In this way, her framework for thinking about the world appears to be shaped by the thinking of a small group of well-connected wealthy business people and industrialists, largely concentrated in North America and associated with California’s tech industry. One conclusion that may be drawn from this is that Boemeke’s quest to change the world is less about promoting certain ideas in the best interest of humanity, and more about what her rich and powerful friends think is best for humanity.
All of this goes some way to explaining how Boemeke picks her fights. Fossil fuel executives make for convenient bad guys because everyone already thinks they’re bad guys. Boemeke’s true disgust is reserved for a more devious foe: Friends of the Earth and other environmental activists who get in the way of what she and her friends think is progress.
In particular, her attacks on the ghost of David Brower function as an indirect assault on the credibility of the living. In particular, Stanford physicist Amory Lovins, a long time advocate against nuclear power, is singled out for a villain-edit over his long-time association with Friends of the Earth; he is described as an “energy nerd” and “basically the daddy of the ‘100 percent renewables’ idea” who, along with his “groupies” has “arbitrarily” decided that renewables – not nuclear – are the best way to address climate change. Drilled contacted Lovins who described any suggestion Brower took money from an oil executive to attack nuclear as “absurd”, saying “it would be laughable if it were funny”.
He said he had no record that Boemeke sought to contact him before publication to allow him to respond to any criticisms she had of him, and said that her version of history was “wrong from end to end”. Lovins suggested that Stanford Professor Mark Jacobson was a better candidate for the title of “daddy of 100 percent renewables”, even if he had come to similar conclusions after “an independent intellectual pursuit in the public interest, not a religion or cult”. He added that he was surprised to learn he had “groupies”, and that the pursuit of renewables to address climate change is not “arbitrary” as Boemeke suggests, but supported by “science and data” showing that renewables are “the best buy and the cleanest, safety, fairest and most secure choice” for responding to climate change.

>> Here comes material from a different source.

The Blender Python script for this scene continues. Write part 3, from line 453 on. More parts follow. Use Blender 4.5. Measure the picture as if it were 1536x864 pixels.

“I gather that Ms. Boemeke knows little about the subject and less about me and my work,” Lovins said. “My 2011 book Reinventing Fire would be a good place to start. My general profile is [available online]. And scholarly papers on how to run various regions (or the world) on 100% renewables are not just “several” but over a thousand: start with [this] and [this].”
Boemeke’s treatment of renewables is patronizing, and appears to be cribbed from Shellenberger, who has history with Lovins. Lovins described once being invited to debate Shellenberger “on a topic that turned out to be different than the one we’d agreed,” adding that “[Shellenberger] didn’t do well”. Wind and solar are great, Boemeke does explain, even as she tells her readers that “sometimes the sun barely shines, or the wind barely blows for days at a time” with the same enthusiasm as an oil and gas CEO. Along the way, she repeats all the usual nuclear industry talking points – nuclear is safe, creates jobs, nuclear is the only way to reach net zero, and, of course: a person’s lifetime nuclear waste is about the size of a coke can – itself a Facebook meme created by the Canadian Nuclear Association.
As an exercise in nuclear industry propaganda, Rad Future is painfully mid. This is not the full story, of course, and the book has other issues – but then Boemeke does not expect her readership to pay close attention to anything. As she writes: “there is no wrong way to read this book – and skimming is encouraged.”
“You don’t need to know everything there is to know about nuclear to become a good advocate for it,” she writes.
So long as Boemeke’s readers leave with the vibe that “nuclear good”, it’s job done. None of which is surprising. In both politics and Instagram, follows are currency. Getting new recruits to like and subscribe, however, takes hustle. Whether you’re slinging eyeliner or second-hand ideas to soldiers for a cause, the trick is to never let the whole truth get in the way of a quick sale.
Editor’s note: Drilled’s headline on an earlier version of this story introduced a typo mis-identifying Boemeke as Isabella Boemeke. Her name is Isabelle Boemeke. We regret the error.